If you study the definition of limits and read the proof of this theorem based on the exact definition, you will get a clear understanding as to why derivative of $\sin x$ is $\cos x$ and why the picture does not do a good job.

Answer 3

Here's another way to picture the derivative of sine. This argument is for sine specifically, and doesn't appeal to more general machinery such as limits or even the definition of the derivative.

Imagine the $(x, y)$ plane $\mathbb{R}^2$. Next imagine the unit circle. This is the set of points with distance $1$ from the origin.

The unit circle is defined below and named $U$ .

$$ U \stackrel{\mathrm{def}}{=} \left\{ (x, y) \;|\; \sqrt{x^2 + y^2} = 1 \right\} $$

This notation is called set-builder notation if you haven't seen it before.

Imagine starting at the point $(0, 1)$, which is due east if the top of the graph is north, and travelling counter-clockwise around the circle at a constant velocity.

The circumference of the unit circle is $2\pi$, so let's normalize our speed so it takes exactly $2\pi$ seconds to travel around the circle once.

Our position at any given point in time is given by $s(t)$ ...

$$ s(t) \stackrel{\mathrm{def}}{=} (\cos(t), \sin(t)) $$

$t$ is the amount of time in seconds that we have been travelling around the circle. It is also the angle, in radians, between our current position, $(0, 0)$ (the origin), and $(0, 1)$ (our starting point).

Our velocity is always perpendicular to our position if we're tracing out a circle as opposed to some other spiral-like shape. This gives us two options for what the formula for our velocity $v$ could be, let's call them $v_1$ and $v_2$ .

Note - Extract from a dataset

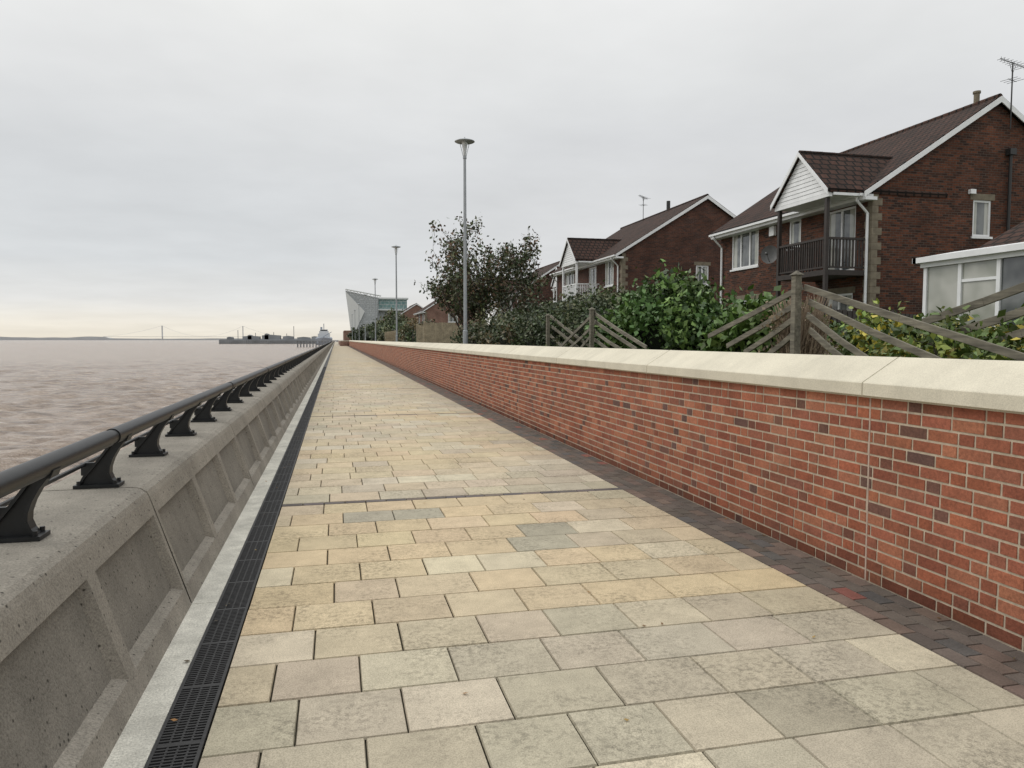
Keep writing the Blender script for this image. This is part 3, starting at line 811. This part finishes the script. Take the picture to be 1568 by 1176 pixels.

Note that a slope $m'$ is perpendicular to $m$ if and only if $m' = -\frac{1}{m}$ . There are other possibilities for the velocity formula such as $v_3(t) = (-\sin(t)\cos(t)\,,\, 1) $, but all those other possibilities do not satisfy $\mathrm{length}(v_3(t)) = 1$ .

Here are the candidates.

$$ v_1(t) \stackrel{\mathrm{def}}{=} (-\sin(t), \cos(t)) $$

$$ v_2(t) \stackrel{\mathrm{def}}{=} (\sin(t), -\cos(t)) $$

$v_2$ is ruled out because it gives us a velocity of $(0, -1)$ at $t=0$, which means we are travelling clockwise around the circle instead of travelling counterclockwise. So:

$$ \frac{\mathrm{d}s(t)}{\mathrm{d}t} = v(t) = (-\sin(t), \cos(t)) $$

So, if we look at our $y$ coordinate alone, we get $\sin(t)$ ... our velocity at any given point time in the $y$ direction is $\cos(t)$ as desired.

Answer 4

If you look at the computer generated image below your drawing, the angle $\phi$ is equal to angle $\theta$. Which means that $\Delta\sin(\theta) = h \cos(\theta)$. Now if you let $\Delta\theta$ approach 0, $\Delta\theta$ approaches $h$. So when you divide through, you get: $$\Delta\sin(\theta)/\Delta\theta = \cos(\theta)$$ Hope this helps!